## What you should do:
Output every record below exactly as it appears.

— START Listing —

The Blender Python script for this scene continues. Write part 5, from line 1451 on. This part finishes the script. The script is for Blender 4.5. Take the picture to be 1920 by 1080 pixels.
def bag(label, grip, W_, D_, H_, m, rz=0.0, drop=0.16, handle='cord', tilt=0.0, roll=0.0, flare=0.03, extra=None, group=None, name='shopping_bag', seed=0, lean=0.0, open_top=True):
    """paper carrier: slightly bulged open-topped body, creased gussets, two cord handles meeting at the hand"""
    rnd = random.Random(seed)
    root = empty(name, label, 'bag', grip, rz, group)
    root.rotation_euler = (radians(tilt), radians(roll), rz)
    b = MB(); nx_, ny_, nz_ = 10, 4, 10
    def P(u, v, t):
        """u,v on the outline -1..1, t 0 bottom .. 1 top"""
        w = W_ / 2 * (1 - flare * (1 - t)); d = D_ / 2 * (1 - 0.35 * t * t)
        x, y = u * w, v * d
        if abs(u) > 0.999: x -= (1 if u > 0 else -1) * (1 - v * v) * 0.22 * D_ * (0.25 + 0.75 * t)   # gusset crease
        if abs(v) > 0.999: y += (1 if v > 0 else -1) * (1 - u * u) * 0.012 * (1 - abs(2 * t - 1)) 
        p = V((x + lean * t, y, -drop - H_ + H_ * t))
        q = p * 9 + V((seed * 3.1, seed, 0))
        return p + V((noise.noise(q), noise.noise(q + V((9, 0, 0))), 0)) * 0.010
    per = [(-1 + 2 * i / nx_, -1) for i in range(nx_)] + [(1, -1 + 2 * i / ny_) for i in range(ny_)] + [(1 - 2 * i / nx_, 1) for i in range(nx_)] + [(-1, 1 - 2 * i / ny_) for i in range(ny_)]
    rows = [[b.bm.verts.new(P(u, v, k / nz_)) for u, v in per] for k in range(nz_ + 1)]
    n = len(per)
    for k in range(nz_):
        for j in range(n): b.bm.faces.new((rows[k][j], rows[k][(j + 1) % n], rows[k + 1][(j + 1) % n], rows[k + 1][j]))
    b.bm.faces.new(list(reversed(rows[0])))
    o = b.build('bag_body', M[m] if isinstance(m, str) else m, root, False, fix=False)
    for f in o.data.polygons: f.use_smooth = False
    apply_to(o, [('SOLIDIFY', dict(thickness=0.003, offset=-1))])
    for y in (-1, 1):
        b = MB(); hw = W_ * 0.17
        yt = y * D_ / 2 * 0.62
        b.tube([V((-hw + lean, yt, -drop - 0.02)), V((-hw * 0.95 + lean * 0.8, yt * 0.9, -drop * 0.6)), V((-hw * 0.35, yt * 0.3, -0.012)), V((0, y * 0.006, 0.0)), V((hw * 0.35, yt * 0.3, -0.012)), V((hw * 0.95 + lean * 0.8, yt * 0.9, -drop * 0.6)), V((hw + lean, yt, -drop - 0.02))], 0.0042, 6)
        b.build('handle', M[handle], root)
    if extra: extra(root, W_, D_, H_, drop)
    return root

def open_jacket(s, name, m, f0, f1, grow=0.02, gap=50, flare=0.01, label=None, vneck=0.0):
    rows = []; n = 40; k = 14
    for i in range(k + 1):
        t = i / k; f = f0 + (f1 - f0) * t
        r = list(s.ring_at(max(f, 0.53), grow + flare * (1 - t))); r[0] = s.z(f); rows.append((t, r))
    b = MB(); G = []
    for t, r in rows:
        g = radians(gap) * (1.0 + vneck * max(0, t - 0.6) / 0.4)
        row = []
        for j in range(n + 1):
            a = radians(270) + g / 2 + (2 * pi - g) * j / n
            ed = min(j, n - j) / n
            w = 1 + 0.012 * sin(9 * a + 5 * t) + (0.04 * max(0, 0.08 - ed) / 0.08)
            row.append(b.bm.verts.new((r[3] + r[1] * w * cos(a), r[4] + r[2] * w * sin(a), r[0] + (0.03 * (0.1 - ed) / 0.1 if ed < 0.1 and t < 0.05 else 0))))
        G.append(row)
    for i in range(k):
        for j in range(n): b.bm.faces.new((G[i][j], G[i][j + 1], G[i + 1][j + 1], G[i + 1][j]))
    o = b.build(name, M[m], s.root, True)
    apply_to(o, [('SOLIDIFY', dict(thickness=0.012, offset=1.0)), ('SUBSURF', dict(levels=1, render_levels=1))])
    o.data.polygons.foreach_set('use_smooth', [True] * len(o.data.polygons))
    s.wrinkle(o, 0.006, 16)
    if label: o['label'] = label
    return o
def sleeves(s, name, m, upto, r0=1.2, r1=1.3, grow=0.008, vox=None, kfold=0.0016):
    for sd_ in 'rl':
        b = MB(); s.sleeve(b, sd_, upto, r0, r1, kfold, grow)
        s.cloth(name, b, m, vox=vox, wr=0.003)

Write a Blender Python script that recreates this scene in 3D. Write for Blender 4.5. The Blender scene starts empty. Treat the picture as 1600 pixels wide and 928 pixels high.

— END Listing —

## Full output:
The Blender Python script for this scene continues. Write part 5, from line 1451 on. This part finishes the script. The script is for Blender 4.5. Take the picture to be 1920 by 1080 pixels.
def bag(label, grip, W_, D_, H_, m, rz=0.0, drop=0.16, handle='cord', tilt=0.0, roll=0.0, flare=0.03, extra=None, group=None, name='shopping_bag', seed=0, lean=0.0, open_top=True):
    """paper carrier: slightly bulged open-topped body, creased gussets, two cord handles meeting at the hand"""
    rnd = random.Random(seed)
    root = empty(name, label, 'bag', grip, rz, group)
    root.rotation_euler = (radians(tilt), radians(roll), rz)
    b = MB(); nx_, ny_, nz_ = 10, 4, 10
    def P(u, v, t):
        """u,v on the outline -1..1, t 0 bottom .. 1 top"""
        w = W_ / 2 * (1 - flare * (1 - t)); d = D_ / 2 * (1 - 0.35 * t * t)
        x, y = u * w, v * d
        if abs(u) > 0.999: x -= (1 if u > 0 else -1) * (1 - v * v) * 0.22 * D_ * (0.25 + 0.75 * t)   # gusset crease
        if abs(v) > 0.999: y += (1 if v > 0 else -1) * (1 - u * u) * 0.012 * (1 - abs(2 * t - 1)) 
        p = V((x + lean * t, y, -drop - H_ + H_ * t))
        q = p * 9 + V((seed * 3.1, seed, 0))
        return p + V((noise.noise(q), noise.noise(q + V((9, 0, 0))), 0)) * 0.010
    per = [(-1 + 2 * i / nx_, -1) for i in range(nx_)] + [(1, -1 + 2 * i / ny_) for i in range(ny_)] + [(1 - 2 * i / nx_, 1) for i in range(nx_)] + [(-1, 1 - 2 * i / ny_) for i in range(ny_)]
    rows = [[b.bm.verts.new(P(u, v, k / nz_)) for u, v in per] for k in range(nz_ + 1)]
    n = len(per)
    for k in range(nz_):
        for j in range(n): b.bm.faces.new((rows[k][j], rows[k][(j + 1) % n], rows[k + 1][(j + 1) % n], rows[k + 1][j]))
    b.bm.faces.new(list(reversed(rows[0])))
    o = b.build('bag_body', M[m] if isinstance(m, str) else m, root, False, fix=False)
    for f in o.data.polygons: f.use_smooth = False
    apply_to(o, [('SOLIDIFY', dict(thickness=0.003, offset=-1))])
    for y in (-1, 1):
        b = MB(); hw = W_ * 0.17
        yt = y * D_ / 2 * 0.62
        b.tube([V((-hw + lean, yt, -drop - 0.02)), V((-hw * 0.95 + lean * 0.8, yt * 0.9, -drop * 0.6)), V((-hw * 0.35, yt * 0.3, -0.012)), V((0, y * 0.006, 0.0)), V((hw * 0.35, yt * 0.3, -0.012)), V((hw * 0.95 + lean * 0.8, yt * 0.9, -drop * 0.6)), V((hw + lean, yt, -drop - 0.02))], 0.0042, 6)
        b.build('handle', M[handle], root)
    if extra: extra(root, W_, D_, H_, drop)
    return root

def open_jacket(s, name, m, f0, f1, grow=0.02, gap=50, flare=0.01, label=None, vneck=0.0):
    rows = []; n = 40; k = 14
    for i in range(k + 1):
        t = i / k; f = f0 + (f1 - f0) * t
        r = list(s.ring_at(max(f, 0.53), grow + flare * (1 - t))); r[0] = s.z(f); rows.append((t, r))
    b = MB(); G = []
    for t, r in rows:
        g = radians(gap) * (1.0 + vneck * max(0, t - 0.6) / 0.4)
        row = []
        for j in range(n + 1):
            a = radians(270) + g / 2 + (2 * pi - g) * j / n
            ed = min(j, n - j) / n
            w = 1 + 0.012 * sin(9 * a + 5 * t) + (0.04 * max(0, 0.08 - ed) / 0.08)
            row.append(b.bm.verts.new((r[3] + r[1] * w * cos(a), r[4] + r[2] * w * sin(a), r[0] + (0.03 * (0.1 - ed) / 0.1 if ed < 0.1 and t < 0.05 else 0))))
        G.append(row)
    for i in range(k):
        for j in range(n): b.bm.faces.new((G[i][j], G[i][j + 1], G[i + 1][j + 1], G[i + 1][j]))
    o = b.build(name, M[m], s.root, True)
    apply_to(o, [('SOLIDIFY', dict(thickness=0.012, offset=1.0)), ('SUBSURF', dict(levels=1, render_levels=1))])
    o.data.polygons.foreach_set('use_smooth', [True] * len(o.data.polygons))
    s.wrinkle(o, 0.006, 16)
    if label: o['label'] = label
    return o
def sleeves(s, name, m, upto, r0=1.2, r1=1.3, grow=0.008, vox=None, kfold=0.0016):
    for sd_ in 'rl':
        b = MB(); s.sleeve(b, sd_, upto, r0, r1, kfold, grow)
        s.cloth(name, b, m, vox=vox, wr=0.003)

Write a Blender Python script that recreates this scene in 3D. Write for Blender 4.5. The Blender scene starts empty. Treat the picture as 1600 pixels wide and 928 pixels high.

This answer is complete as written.